In a current world scenario (with no additional changes to existing climate policies), last year’s outlook for natural gas demand in 2040 was cut by around 570 billion cubic metres (a 12-per-cent reduction relative to 2021 forecasts). This year, forecasted natural gas demand in 2040 has been adjusted down a further 140 bcm. Even without more ambitious climate policy, the market is changing quickly and revealing that the structural shift away from natural gas has begun in many economies. There is no evidence that Canada’s LNG will find demand in an oversupplied and shrinking market.

Industry often claims that Canada can be a major LNG exporter and even an LNG superpower. This has led to a sense of urgency and pressure to build infrastructure quickly. The pipeline for TC Energy’s Coastal Gaslink, which is supposed to feed LNG Canada, was recently completed despite significant opposition and environmental violations. LNG enthusiasm assumes strong demand going decades into the future with opportunities to support European and Asian energy needs.

But this urgency to build is misplaced: The forecasts and analysis just don’t support the hype. The IEA’s most recent report highlights the EU’s accelerated move toward renewable energy sources after feeling the sting of gas’s use as a geopolitical weapon. China’s economic growth is slowing as well, with the IEA projecting its total energy demand to peak mid-decade with a trend toward higher proportions of clean energy. Emerging Asian markets, with the highest LNG demand growth, are price-sensitive and will likely favour the lowest-cost producers.

This all means that developing LNG in Canada is an economically risky proposition. And propping up LNG as a “cleaner” energy export than some of Canada’s dirtier fuels is undermined by higher-than-expected methane emissions in LNG supply chains, not to mention the large energy needs of LNG infrastructure itself.

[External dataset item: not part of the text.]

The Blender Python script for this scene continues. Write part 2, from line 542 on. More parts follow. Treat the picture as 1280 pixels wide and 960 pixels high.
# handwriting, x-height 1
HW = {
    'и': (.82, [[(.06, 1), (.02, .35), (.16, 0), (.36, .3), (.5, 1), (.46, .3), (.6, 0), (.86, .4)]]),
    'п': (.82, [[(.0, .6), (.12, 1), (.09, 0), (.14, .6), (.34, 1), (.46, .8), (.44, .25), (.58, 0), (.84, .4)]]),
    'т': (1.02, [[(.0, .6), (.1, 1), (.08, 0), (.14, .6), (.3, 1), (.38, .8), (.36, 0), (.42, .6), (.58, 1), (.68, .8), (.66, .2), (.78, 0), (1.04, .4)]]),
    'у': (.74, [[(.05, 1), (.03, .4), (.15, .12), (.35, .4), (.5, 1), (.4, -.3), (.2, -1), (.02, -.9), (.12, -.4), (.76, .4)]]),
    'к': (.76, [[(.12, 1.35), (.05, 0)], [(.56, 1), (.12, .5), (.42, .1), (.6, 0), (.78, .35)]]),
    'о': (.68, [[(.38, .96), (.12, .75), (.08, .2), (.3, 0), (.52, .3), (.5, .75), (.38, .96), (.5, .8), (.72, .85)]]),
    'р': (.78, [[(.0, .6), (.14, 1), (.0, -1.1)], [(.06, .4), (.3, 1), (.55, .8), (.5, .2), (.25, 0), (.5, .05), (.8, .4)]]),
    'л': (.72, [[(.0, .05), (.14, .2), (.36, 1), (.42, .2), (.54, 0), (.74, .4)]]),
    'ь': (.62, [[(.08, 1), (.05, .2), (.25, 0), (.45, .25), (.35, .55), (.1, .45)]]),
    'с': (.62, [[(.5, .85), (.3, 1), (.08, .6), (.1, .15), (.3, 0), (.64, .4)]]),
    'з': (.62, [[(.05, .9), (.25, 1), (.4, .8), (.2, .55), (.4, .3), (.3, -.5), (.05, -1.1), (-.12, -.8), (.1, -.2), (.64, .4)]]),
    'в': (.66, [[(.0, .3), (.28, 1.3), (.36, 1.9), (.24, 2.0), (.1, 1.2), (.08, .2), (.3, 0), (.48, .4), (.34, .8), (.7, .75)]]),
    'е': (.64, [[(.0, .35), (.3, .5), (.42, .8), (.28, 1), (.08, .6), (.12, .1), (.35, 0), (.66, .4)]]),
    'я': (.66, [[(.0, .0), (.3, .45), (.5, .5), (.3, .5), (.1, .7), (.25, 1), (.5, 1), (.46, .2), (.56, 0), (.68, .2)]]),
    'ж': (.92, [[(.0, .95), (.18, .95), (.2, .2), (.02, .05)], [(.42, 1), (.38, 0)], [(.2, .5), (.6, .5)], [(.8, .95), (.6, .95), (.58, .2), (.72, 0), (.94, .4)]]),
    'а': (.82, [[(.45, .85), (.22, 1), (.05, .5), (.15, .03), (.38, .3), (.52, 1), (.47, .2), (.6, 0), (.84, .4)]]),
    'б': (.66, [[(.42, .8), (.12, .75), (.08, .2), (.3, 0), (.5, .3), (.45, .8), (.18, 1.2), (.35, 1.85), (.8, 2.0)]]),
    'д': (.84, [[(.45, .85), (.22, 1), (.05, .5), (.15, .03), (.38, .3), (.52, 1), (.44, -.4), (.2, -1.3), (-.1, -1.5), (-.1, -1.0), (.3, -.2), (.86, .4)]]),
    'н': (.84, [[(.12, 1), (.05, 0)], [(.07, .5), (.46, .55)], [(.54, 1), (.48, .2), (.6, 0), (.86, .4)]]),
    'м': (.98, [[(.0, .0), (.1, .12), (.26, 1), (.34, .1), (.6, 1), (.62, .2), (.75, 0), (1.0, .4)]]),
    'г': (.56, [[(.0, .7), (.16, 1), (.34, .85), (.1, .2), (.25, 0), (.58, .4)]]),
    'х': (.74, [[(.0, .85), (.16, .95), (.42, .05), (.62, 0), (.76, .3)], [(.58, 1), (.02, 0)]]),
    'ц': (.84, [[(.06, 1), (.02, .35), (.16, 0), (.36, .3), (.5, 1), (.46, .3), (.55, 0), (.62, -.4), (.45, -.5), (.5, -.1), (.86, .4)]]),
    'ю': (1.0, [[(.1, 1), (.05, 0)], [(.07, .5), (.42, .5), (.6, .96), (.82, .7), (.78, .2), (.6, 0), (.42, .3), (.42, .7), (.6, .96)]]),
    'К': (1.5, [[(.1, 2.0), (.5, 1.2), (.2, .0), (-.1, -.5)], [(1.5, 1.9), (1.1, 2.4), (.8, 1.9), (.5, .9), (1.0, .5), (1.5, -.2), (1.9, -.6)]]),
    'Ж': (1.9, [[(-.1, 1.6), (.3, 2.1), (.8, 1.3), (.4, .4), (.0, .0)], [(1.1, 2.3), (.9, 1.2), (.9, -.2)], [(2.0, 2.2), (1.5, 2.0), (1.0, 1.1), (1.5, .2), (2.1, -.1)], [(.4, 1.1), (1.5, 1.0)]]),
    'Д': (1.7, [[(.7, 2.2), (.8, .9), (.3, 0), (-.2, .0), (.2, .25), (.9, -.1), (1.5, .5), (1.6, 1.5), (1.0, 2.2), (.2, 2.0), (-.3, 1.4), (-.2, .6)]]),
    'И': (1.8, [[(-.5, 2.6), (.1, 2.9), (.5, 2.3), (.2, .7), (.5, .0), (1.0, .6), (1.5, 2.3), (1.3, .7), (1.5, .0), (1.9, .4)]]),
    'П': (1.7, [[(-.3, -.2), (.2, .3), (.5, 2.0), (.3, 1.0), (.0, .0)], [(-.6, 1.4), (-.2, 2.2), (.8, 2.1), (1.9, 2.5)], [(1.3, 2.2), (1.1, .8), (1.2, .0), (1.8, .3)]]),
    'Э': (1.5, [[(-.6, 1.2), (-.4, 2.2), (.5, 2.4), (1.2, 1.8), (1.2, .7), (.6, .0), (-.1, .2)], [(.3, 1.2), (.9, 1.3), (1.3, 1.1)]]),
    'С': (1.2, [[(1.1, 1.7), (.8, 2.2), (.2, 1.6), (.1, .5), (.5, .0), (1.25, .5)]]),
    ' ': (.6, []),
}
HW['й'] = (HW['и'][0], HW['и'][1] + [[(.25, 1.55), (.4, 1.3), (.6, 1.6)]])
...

Like natural gas, the outlook for LNG demand has been revised down. Demand in 2050 under current policies, according the WEO’s most recent outlook, is nearly 15 per cent lower than projected two years ago. The WEO also makes clear that if the world successfully limits global warming to 1.5 C through more ambitious climate policies, there is no need for new LNG facilities. Even projects that are already under construction, such as LNG Canada, risk becoming uneconomic before the end of their lifetime.

The industry is attempting to launch into a weakening market. Globally, multiple new LNG projects are slated to come online starting in 2025, mostly in the U.S. and Middle East, and will flood the markets with more than 250 bcm a year of new capacity by 2030 – roughly 45 per cent of today’s global LNG supply. This will drive prices down and influence the economic viability of projects coming online after 2027.

Given the clear signals about the long-term prospects of the LNG industry, governments in Canada need to protect taxpayers from this risk. It is essential to end the subsidies, tax breaks, exemptions, discounts and deferrals that have been provided to the country’s LNG sector. This includes having the public pay for the cost of building transmission lines to electrify LNG facilities. The loopholes for LNG in the federal government’s policy to eliminate “inefficient” fossil fuel subsidies also need to be closed – permanently.

If the WEO makes anything clear, it is that the future is in renewables and electrification. Public support, both in Canada and abroad, should flow only to long-term clean energy solutions such as solar, wind and electric heat pumps.